On June 13, 1913, Kaiser Wilhelm II of Germany leaves Konopischt, Bohemia (today the Czech Republic), the hunting lodge and country estate of Archduke Franz Ferdinand of Austria-Hungary, after a weekend visit.
Although Wilhelm had ostensibly come to admire the lavish gardens at Konopischt, the reality was that he and Franz Ferdinand wanted to discuss Austria-Hungary’s insecurities about the tenuous balance of power in the tumultuous Balkan region. In 1908, the Dual Monarchy of Austria-Hungary had annexed Bosnia-Herzegovina, formally still a province of the Ottoman Empire, and populated not only by Bosnians but also by Croats and Serbs. Serbia reacted angrily to the annexation, reasoning that if Bosnia were not under Turkish rule, it should be governed by Serbia. After two successful Balkan Wars—and enjoying support from the Russian empire, the other great European power in the region apart from Austria-Hungary—Serbia had emerged as a more powerful and ambitious nation than ever before, thus threatening the position of the Dual Monarchy, already in decline.
Historical evidence exists to suggest that Franz Ferdinand, at the behest of Austrian Emperor Franz Josef, was intending to extract a promise from Wilhelm (similar to a pledge the kaiser had made in November 1912) that Germany would back Austria unconditionally in the case of a confrontation with Serbia. Wilhelm resisted making such a commitment at the time, however, as he disagreed as to the extent of the Serbian threat.

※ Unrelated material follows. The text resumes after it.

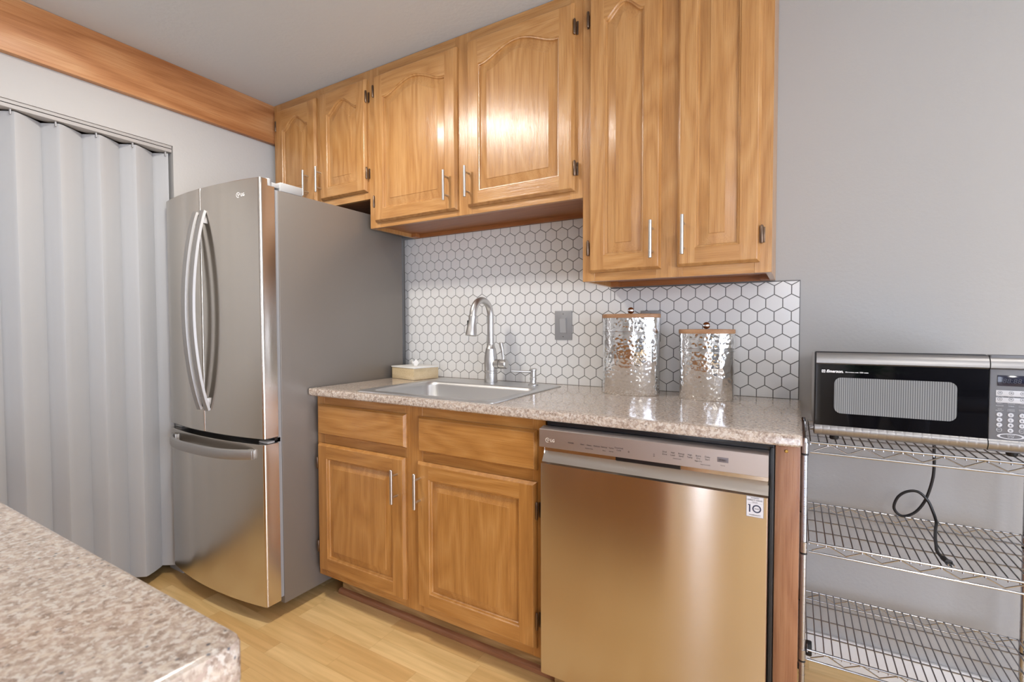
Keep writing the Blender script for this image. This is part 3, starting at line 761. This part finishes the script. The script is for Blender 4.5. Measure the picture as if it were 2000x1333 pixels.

Also at the meeting, the two leaders discussed which Balkan nation should be wooed as their main ally in the region.
Though the Austrian government preferred Bulgaria, Serbia’s opponent in the Second Balkan War of 1913, Franz Ferdinand, along with the Germans, favored Romania, despite the latter country’s clash with the Magyars (Hungary’s majority population) over their oppressive rule in Transylvania, ethnically Romanian but part of Hungary. Franz Ferdinand detested the Magyars, and resented the weakness that forced Austria to partner with Hungary in government of the empire. Wilhelm was more inclined to negotiate with the Hungarian prime minister, Istvan Tisza; at Konopischt, he and Franz Ferdinand discussed the possibility of persuading Tisza to look more favorably on an alliance with Romania.
The meeting of June 12-13, 1914, at Konopischt was not, by any means, a war council. Both Wilhelm and Franz Ferdinand—though anxious over the situation in the Balkans and fearful of Serbian and Russian aggression—had up to that point been voices of restraint among their more belligerent colleagues in the government and military of the two nations. Some historians have argued that if the two men had continued to work together to pursue their common aims, the Great War of 1914 might never have happened. Two weeks later, however, on June 28, Franz Ferdinand and his wife Sophie were killed by a young Serbian nationalist during a diplomatic visit to Bosnia. Vienna, along with most of the world’s capitals, blamed Serbia. Kaiser Wilhelm was stunned, saddened and outraged. Barely a month later, Europe was at war.